Tuesday, July 08, 2014

Fuji Sankei Sort Of Joins The Crowd On Collective Security

After the Yomiuri Shimbun pollsters stopped asking a triple option question regarding Japan's participation in collective self defense (CSD), replacing the previous options of

- Yes, Japan should do so fully
- Yes, Japan should, but only to the minimum extent possible, and
- No, Japan should not

with a straightforward Yes-or-No, the Fuji Sankei Group (Fuji Terebi and the Sankei Shimbun) became the last media organization still giving those wishing to not appear virulently selfish a false option of an undefined, vanishing responsibility to come to the defense of others.

Over the weekend, the Fuji Sankei Group came in from the cold, sort of, having its pollsters ask the one CSD question in a binary way.

The Abe Cabinet has reinterpreted the Constitution, delivering a Cabinet Decision approving the exercise of the right of collective self defense in a limited way. What do you think of this?

Approve 34%

Oppose 59%

Don't Know/Don't Care 7%

This looks a lot like the results found by all the other news organizations, with greater than 50% of the voters disapproving of the Abe Cabinet's actions as regards CSD.

However, the Fuji Sankei poll fails to disambiguate whether the voters are expressing displeasure with

a) the decision to approve CSD or

b) the Abe Cabinet's approval through the constitutionally suspect method of reinterpretation.

Other polling organizations have been separating the the two issues.
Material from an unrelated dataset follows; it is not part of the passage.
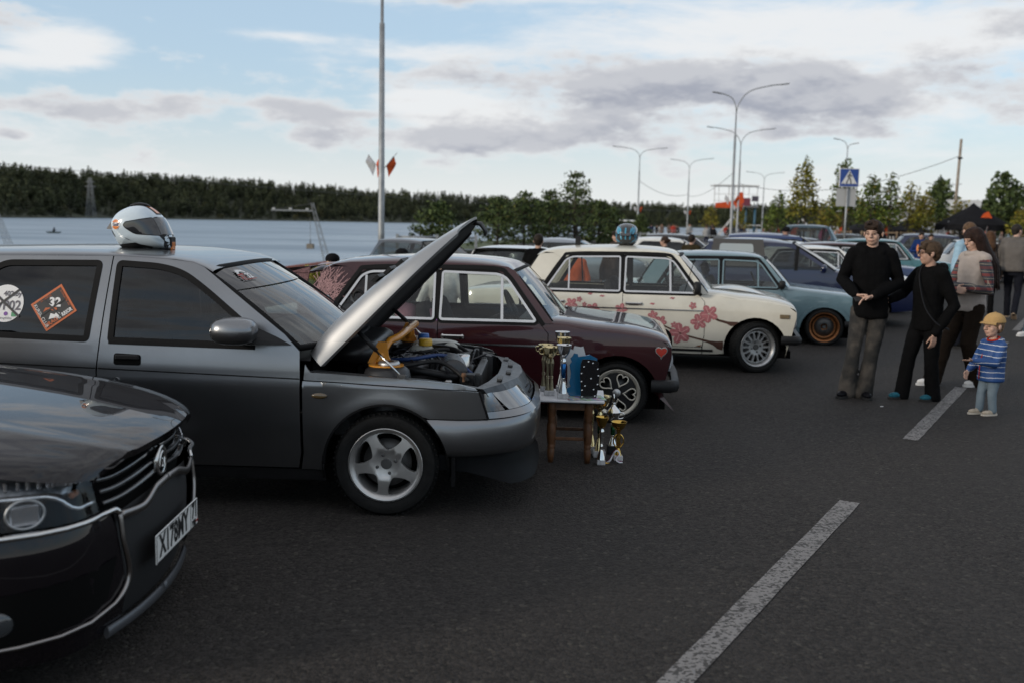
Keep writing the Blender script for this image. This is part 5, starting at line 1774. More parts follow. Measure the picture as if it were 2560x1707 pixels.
  dl.build('light_guide', mat('light_guide', (.80, .82, .85), .2, .8), t)
  ic = MB()
  c2 = crv([(sg - .42, .744), (sg - .16, .735), (sg - .02, .718)])
  for q in range(14):
   p = pt(*c2(q / 13), -.040, s)
   ic.box(p, (.014, .022, .032), bev=.004)
  ic.build('indicator_reflector', mat('reflector_cell', (.6, .61, .64), .15, .8), t)
  p = pt(sg - .085, .685, -.035, s)
  MB().box(p, (.02, .05, .022), bev=.006).build('indicator_bulb', mat('amber_dim', (.30, .12, .05), .3), t)
  # grille half: dark field with curved bars
  band('grille_field', s, ln((sg + .01, .585), (SE, .53)), ln((sg + .035, .735), (SE, .765)), M_UNDER, -.045, 16, 6)
  for q in range(3):
   g_ = MB()
   c3_ = crv([(sg + .01, .625 + .04 * q), (sg + .12, .622 + .038 * q), (SE, .645 + .036 * q)])
   g_.tube([pt(*c3_(u), -.022, s) for u in lin(0, 1, 18)], .0105, 8, flat=1.6)
   g_.build('grille_bar', mat('gloss_black', (.012, .012, .013), .12, 0, coat=1.0), t)
  # the chrome X: from under the lamp to the centre, and down the bumper corner
  ch = MB()
  c4_ = crv([(.42, .592), (.60, .600), (sg - .12, .603), (sg + .03, .602), (sg + .055, .585)])
  ch.tube([pt(*c4_(u), .012, s) for u in lin(0, 1, 30)], [.004] * 2 + [.011] * 26 + [.010] * 2, 8)
  ch.build('chrome_strip', M_CHROME, t)
  ch = MB()
  c5_ = crv([(sg + .055, .585), (sg + .055, .50), (sl - .02, .36), (sl - .10, .27), (.66, .225), (.44, .205)])
  ch.tube([pt(*c5_(u), .008, s) for u in lin(0, 1, 36)], [.010] * 20 + [.008] * 16, 8)
  ch.build('chrome_strip', mat('satin_chrome', (.30, .28, .27), .3, 1.0), t)
  ch = MB()
  c6_ = crv([(sg + .06, .575), (sg + .20, .565), (SE - .12, .600), (SE, .606)])
  ch.tube([pt(*c6_(u), .008, s) for u in lin(0, 1, 24)], [.016] * 24, 8, flat=.6)
  ch.build('grille_frame', mat('satin_chrome', (.30, .28, .27), .3, 1.0), t)
  band('bumper_centre', s, crv([(sl, .165), (SE - .2, .17), (SE, .17)]), crv([(sg + .06, .575), (SE - .2, .59), (SE, .597)]), mat('matt_black', (.010, .010, .011), .7), -.02, 12, 8)
  lip = MB()
  c7_ = crv([(sl - .10, .16), (sl + .1, .155), (SE, .155)])
  lip.tube([pt(*c7_(u), .012, s) for u in lin(0, 1, 16)], .022, 8, flat=.5)
  lip.build('chin_spoiler', mat('chin_grey', (.10, .105, .115), .3, .4), t)
  fg = MB()
  p = pt(sg - .42, .33, .004, s)
  fg.lathe([(0, .008), (.03, .006), (.045, -.004), (.05, -.02)], 20, 'X')
  fg.build('fog_lamp', mat('dark_lens', (.05, .055, .06), .05, .2, coat=1.0), t, p, (0, 0, math.atan2(along(sg - .42)[3] * (1 if s < 0 else -1), along(sg - .42)[2])))
  band('fog_recess', s, crv([(sg - .62, .25), (sg - .42, .24), (sl - .14, .30)]), crv([(sg - .64, .36), (sg - .42, .42), (sl - .09, .44)]), M_UNDER, .003, 12, 5)
 # badge
 bd = MB()
 bd.lathe([(.046, .004), (.056, .010), (.062, .004), (.062, -.01)], 28, 'X', sq=(.86, 1.0))
 bd.build('badge_ring', M_CHROME, t, pt(SE, .672, .004))
 MB().lathe([(0, .002), (.048, .002), (.05, -.01)], 28, 'X', sq=(.86, 1.0)).build('badge_field', M_BLACK, t, pt(SE, .672, .0))
 bm_ = MB()
 bm_.tube(smoothline([(0, -.028, -.022), (0, -.02, .02), (0, .006, .034), (0, .028, .016), (0, .02, -.014), (0, -.004, -.026)], 5), .006, 6)
 bm_.tube([(0, -.012, .012), (0, .006, .002), (0, .010, -.028)], .0055, 6)
 bm_.build('badge_emblem', M_CHROME, t, pt(SE, .672, .008))
 pl = plate(t, pt(SE, .395, .022), 0, 'X178MY', region='71')
 # rest of the car, outside the frame: wing sides, cabin, wheels
 body = [(-3.1, .25), (-2.45, .25)] + arch_pts(-2.635, .32, .36, -10, 190, 16) + [(-3.55, .35), (-3.57, .95), (-.75, .96), (-.36, .915), (-.35, .60), (-.355, .40)] + arch_pts(0, .32, .36, 168, 190, 4) + [(-.42, .22), (-2.2, .22)]
 body = [(-2.27, .22), (-2.27, .30)] + arch_pts(-2.635, .32, .365, 5, 175, 16) + [(-3.1, .30), (-3.55, .35), (-3.57, .95), (-.75, .96), (-.36, .905)] + arch_pts(0, .32, .365, 172, 184, 3) + [(-.40, .22)]
 for s in (-1, 1):
  sheet(MB(), body, Y, s, (), step=.09).build('body_side', P_DARK, t)
  sheet(MB(), [(-.36, .62), (-.36, .905), (-.1, .88), (.05, .80), (.2, .66)] + arch_pts(0, .32, .365, 50, 168, 10), Y, s, (), step=.05, off=-.012).build('wing_side', P_DARK, t)
  sheet(MB(), [(-3.2, .97), (-.95, .97), (-1.65, 1.40), (-2.7, 1.40)], lambda x, z: W - .05 - .4 * (z - .96), s, (), step=.1).build('side_window', G_DARK, t)
  for xa in (0, -2.635): make_wheel('steel', t, xa, s * .765, s, .315, .21, .19)
 rf = MB()
 loft(rf, lin(-3.1, -1.25, 12), lambda x: .66, lambda x: 1.40, lambda x: 1.40 + .09 * math.sin(PI * (x + 3.3) / 2.3), 3.4, 1.9, k=12)
 rf.build('roof', P_DARK, t)
 screen(t, 'windscreen', G_TINT, (-.72, .97), (-1.40, 1.42), W - .10, W - .22, .16, .06, .016)
 screen(t, 'rear_window', G_DARK, (-3.45, 1.0), (-2.95, 1.40), W - .12, W - .22, .06, .05, .016, sgn=-1)
 MB().box((-3.35, 0, .72), (.5, 1.6, .5), bev=.1).build('boot', P_DARK, t)
 MB().box((-1.4, 0, .26), (3.9, 1.45, .14)).build('floor_pan', M_UNDER, t)
 MB().box((.05, 0, .50), (1.0, 1.0, .45)).build('engine_block', M_UNDER, t)
 return t
saloon = build_saloon()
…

They have generally found greater than 60% of those polled angry with the method while a smaller majority are upset with Japan's taking up the exercise of the CSD right.

While Fuji's fluffing (or fudging) of the question keeps Abe government opponents from claiming that "every poll shows the majority of the voters opposed to CSD," the general conclusion is clear: the Abe Cabinet or the CSD debate troika (in Mikuriya Takashi's conception) of Abe Shinzo, Komura Masahiko and Ishiba Shigeru have failed to make the case for the government's most radical effort to alter Japan's security architecture. Not event the Yomiuri's and the Sankei's sympathies with Abe's program could engineer a massaging of the polling results into even weak support for the government's actions.

So yes, Abe and Friends won the fight over Japan's exercise of the right of collective self defense -- but alienating a majority of voters in the process.

When, if ever, an opposition party works out a political program incepting the better parts of Abenomics, adding some truly sincere and mathed-up structural reform proposals, together with a greater respect for the intelligence of the average voter, that party could give the LDP some serious competition at the ballot box.

2 comments:

Anonymous said...

Since when are Japanese, or any highly educated individual, willing to give an unqualified "Yes" or "No"?



Do you still beat your wife?

(OK, some questions don't require a level of high intelligence.)

Bryce said...

Can´t find this poll. Is it still online?